Si les nouveaux propriétaires de Brodosplit ont promis de rembaucher au moins 2000 travailleurs cette année, des craintes subsistent néanmoins qu’il ne s’agisse là que d’un exemple parmi d’autres des remèdes pénibles qu’est susceptible de prescrire Bruxelles.

« L’adhésion à l’UE renferme certaines opportunités mais aussi certaines menaces pour la société croate en général, de même que pour les travailleurs et les syndicats », affirme Dijana Sobota, chef du département international à l’UATUC (Union des syndicats autonomes de Croatie).

« Le résultat final positif ou négatif dépendra entièrement de nous – de notre aptitude à tirer parti des possibilités et de ce que nous ferons pour minimiser les dangers associés à l’adhésion. »

 

Contestation

Initialement, lorsque la Croatie a présenté sa demande d’adhésion à l’UE en 2003, l’économie européenne était florissante et les Croates étaient fiers qu’en moins de dix ans, ils avaient réussi à passer d’une guerre d’indépendance sanglante, en 1995, à l’accession au cercle le plus exclusif de l’Europe.

Depuis l’arrivée de la crise économique, toutefois, peu de gens pensent que l’accession à l’UE et, à terme, à la zone euro, puisse améliorer les perspectives économiques du pays de façon notable.

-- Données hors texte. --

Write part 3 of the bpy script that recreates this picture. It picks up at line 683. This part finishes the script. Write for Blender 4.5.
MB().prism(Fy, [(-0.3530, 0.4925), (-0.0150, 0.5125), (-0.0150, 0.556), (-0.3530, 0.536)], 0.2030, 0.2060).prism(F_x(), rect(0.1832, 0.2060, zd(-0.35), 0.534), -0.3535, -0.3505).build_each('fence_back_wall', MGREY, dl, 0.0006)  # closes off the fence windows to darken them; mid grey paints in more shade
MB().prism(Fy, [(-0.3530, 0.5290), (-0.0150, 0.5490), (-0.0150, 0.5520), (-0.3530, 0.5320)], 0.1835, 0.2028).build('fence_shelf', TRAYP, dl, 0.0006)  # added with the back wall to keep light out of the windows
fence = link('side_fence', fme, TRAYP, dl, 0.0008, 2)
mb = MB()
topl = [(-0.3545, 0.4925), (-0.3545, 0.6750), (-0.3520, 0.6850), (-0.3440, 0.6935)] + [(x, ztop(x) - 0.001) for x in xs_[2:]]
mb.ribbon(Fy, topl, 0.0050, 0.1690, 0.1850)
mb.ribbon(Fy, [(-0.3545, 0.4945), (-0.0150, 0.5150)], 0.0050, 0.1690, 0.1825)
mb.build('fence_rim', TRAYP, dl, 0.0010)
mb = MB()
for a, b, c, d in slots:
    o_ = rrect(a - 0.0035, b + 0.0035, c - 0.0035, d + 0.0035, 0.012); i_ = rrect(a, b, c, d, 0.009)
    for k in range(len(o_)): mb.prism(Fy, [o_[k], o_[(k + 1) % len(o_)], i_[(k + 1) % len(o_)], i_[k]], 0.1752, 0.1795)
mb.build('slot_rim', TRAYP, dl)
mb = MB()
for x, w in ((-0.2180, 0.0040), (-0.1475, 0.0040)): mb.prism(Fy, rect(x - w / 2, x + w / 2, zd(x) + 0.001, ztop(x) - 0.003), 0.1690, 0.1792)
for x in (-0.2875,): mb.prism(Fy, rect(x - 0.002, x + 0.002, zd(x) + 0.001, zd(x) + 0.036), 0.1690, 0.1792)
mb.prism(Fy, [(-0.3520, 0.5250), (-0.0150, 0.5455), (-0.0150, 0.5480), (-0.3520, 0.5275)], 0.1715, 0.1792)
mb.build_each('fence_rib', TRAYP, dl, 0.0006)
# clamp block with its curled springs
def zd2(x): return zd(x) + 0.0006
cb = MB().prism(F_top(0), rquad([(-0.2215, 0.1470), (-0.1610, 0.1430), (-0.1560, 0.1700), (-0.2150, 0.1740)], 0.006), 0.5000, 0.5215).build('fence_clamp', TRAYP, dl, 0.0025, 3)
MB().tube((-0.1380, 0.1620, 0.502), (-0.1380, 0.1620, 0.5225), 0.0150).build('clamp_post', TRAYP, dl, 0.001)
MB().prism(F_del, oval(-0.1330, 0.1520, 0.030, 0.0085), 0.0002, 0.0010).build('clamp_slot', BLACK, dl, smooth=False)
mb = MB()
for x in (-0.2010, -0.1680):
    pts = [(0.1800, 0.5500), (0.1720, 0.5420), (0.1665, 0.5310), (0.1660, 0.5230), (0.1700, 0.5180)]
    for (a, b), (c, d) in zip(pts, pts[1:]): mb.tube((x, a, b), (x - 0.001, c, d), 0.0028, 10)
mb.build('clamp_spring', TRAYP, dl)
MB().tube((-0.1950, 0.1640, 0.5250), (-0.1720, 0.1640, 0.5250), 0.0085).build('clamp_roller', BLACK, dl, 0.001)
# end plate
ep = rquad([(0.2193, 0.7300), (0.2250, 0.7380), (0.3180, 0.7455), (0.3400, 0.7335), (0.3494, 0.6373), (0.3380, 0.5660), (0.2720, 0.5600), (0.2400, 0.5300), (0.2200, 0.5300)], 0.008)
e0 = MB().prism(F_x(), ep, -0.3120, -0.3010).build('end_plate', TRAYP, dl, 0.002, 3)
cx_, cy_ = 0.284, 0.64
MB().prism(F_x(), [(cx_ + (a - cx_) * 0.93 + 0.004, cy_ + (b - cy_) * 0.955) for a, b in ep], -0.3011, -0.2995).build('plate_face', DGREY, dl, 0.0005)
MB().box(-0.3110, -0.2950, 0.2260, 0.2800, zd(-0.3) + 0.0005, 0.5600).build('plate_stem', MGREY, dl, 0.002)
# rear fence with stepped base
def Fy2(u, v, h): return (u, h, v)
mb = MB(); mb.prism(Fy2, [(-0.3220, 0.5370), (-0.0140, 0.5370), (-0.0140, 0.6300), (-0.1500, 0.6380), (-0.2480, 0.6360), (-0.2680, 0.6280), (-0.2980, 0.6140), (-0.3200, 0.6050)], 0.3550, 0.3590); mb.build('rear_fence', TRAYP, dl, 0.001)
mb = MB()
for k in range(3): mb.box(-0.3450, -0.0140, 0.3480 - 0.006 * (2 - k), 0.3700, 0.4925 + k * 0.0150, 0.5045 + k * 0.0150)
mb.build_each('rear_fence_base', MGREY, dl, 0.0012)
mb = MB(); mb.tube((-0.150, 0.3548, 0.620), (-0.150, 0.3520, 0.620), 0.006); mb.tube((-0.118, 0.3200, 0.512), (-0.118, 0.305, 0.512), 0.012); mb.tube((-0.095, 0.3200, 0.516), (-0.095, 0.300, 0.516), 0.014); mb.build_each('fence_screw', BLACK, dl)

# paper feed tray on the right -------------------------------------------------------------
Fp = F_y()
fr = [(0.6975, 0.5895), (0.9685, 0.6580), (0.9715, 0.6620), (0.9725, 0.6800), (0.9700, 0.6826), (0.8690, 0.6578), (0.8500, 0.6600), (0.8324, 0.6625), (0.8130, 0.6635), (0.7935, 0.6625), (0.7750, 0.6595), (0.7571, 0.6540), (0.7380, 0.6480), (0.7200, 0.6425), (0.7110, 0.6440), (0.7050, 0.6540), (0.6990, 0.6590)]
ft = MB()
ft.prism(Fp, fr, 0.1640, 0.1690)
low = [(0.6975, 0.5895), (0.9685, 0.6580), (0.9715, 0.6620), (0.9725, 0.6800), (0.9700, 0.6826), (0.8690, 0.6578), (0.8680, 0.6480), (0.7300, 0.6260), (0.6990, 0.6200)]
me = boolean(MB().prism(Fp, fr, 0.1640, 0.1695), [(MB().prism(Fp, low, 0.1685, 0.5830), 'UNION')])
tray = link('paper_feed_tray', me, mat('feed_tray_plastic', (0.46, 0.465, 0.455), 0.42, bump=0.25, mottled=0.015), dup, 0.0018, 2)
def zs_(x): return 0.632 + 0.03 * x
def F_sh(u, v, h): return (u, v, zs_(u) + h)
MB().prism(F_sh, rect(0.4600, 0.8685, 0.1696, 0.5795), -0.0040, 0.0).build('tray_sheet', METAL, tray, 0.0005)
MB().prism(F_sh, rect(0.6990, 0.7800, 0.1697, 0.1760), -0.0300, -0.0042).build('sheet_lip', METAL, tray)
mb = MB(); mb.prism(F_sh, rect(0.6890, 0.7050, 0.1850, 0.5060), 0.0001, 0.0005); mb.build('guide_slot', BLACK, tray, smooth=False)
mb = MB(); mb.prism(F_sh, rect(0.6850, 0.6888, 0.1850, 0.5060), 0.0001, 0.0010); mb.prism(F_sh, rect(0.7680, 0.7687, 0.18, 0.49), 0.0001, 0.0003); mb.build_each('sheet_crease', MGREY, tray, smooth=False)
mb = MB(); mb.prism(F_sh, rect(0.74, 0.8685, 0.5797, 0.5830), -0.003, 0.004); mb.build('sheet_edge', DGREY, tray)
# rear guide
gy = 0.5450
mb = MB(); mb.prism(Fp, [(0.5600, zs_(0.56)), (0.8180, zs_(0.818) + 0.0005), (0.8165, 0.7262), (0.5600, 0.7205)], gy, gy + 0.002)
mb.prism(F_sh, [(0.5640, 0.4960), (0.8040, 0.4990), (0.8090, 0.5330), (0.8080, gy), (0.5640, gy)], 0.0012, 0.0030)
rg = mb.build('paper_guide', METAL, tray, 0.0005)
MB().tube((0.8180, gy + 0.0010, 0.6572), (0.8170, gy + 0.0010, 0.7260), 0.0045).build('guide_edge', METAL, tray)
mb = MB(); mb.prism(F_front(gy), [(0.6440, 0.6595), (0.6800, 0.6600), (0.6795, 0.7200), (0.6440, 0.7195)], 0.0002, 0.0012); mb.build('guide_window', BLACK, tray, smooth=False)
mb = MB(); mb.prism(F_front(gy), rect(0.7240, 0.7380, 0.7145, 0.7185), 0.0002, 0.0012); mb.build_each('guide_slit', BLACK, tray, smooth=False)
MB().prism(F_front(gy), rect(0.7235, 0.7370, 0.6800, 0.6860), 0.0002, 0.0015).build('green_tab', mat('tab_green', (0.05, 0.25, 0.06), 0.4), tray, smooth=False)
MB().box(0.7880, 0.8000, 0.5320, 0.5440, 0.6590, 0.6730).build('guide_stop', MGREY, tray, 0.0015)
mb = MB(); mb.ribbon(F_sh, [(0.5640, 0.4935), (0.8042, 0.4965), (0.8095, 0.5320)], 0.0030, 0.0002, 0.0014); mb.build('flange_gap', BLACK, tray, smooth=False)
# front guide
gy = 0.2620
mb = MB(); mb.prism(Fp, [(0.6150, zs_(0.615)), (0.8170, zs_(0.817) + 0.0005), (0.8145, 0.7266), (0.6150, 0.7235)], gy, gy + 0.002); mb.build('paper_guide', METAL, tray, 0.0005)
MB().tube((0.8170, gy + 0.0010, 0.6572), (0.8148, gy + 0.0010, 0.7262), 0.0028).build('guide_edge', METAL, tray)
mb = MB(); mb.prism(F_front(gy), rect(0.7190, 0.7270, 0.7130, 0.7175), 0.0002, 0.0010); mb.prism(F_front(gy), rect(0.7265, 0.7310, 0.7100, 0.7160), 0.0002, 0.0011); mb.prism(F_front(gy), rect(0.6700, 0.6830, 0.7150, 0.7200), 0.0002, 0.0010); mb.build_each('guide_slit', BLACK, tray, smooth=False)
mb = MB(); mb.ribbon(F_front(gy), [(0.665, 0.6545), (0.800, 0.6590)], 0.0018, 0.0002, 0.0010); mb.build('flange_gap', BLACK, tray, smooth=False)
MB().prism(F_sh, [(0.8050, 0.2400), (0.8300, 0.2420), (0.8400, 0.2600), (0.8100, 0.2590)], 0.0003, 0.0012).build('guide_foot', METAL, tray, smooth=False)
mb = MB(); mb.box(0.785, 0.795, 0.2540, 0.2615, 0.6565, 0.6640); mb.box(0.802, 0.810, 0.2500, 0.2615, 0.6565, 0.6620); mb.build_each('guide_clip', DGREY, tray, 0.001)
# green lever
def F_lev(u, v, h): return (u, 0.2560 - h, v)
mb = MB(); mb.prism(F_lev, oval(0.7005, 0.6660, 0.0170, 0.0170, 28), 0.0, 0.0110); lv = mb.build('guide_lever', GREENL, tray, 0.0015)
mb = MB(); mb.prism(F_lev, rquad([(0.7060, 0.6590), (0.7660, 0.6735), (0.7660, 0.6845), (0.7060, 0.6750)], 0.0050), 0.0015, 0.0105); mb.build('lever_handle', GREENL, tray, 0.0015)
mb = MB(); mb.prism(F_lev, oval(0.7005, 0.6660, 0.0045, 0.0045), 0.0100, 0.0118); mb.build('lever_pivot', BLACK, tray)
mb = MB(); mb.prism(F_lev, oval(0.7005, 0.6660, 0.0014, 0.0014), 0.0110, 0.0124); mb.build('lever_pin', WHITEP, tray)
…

Le 1er mai, 250000 personnes ont pris part à des manifestations organisées par l’UATUC pour réclamer des changements urgents en matière de politique sociale et économique.

Ils ont lancé un appel en faveur d’une nouvelle politique économique basée sur la fin des mesures d’austérité, la ré-industrialisation, la création d’emploi et la préservation de l’État-providence.

Certains développements positifs sont intervenus. Le gouvernement croate a récemment augmenté le salaire minimum de 170 kunas (environ 30 dollars) à 2984,78 kunas par mois (approximativement 523 dollars).

Mais alors que le salaire minimum a augmenté de 6,2 pour cent, l’inflation a, elle, progressé de près de 10 pour cent, autrement dit, les travailleurs sont toujours perdants.

Les bas salaires et des possibilités d’emploi limitées ont contraint beaucoup de Croates à quitter le pays en quête de travail. Il est à craindre que l’adhésion à l’UE ne fasse qu’exacerber cette tendance.

La réussite – ou l’échec – de l’accession de la Croatie à l’UE comporte aussi un certain nombre d’implications d’une portée beaucoup plus large. Les ex-républiques yougoslaves passées pays candidats à l’accession à l’UE, telles le Monténégro et la Serbie, de même que les candidats potentiels et les voisins de la Croatie dans les Balkans, à savoir l’Albanie, la Bosnie-Herzégovine et le Kosovo, scruteront l’expérience croate pour décider si celle-ci mérite d’être reproduite.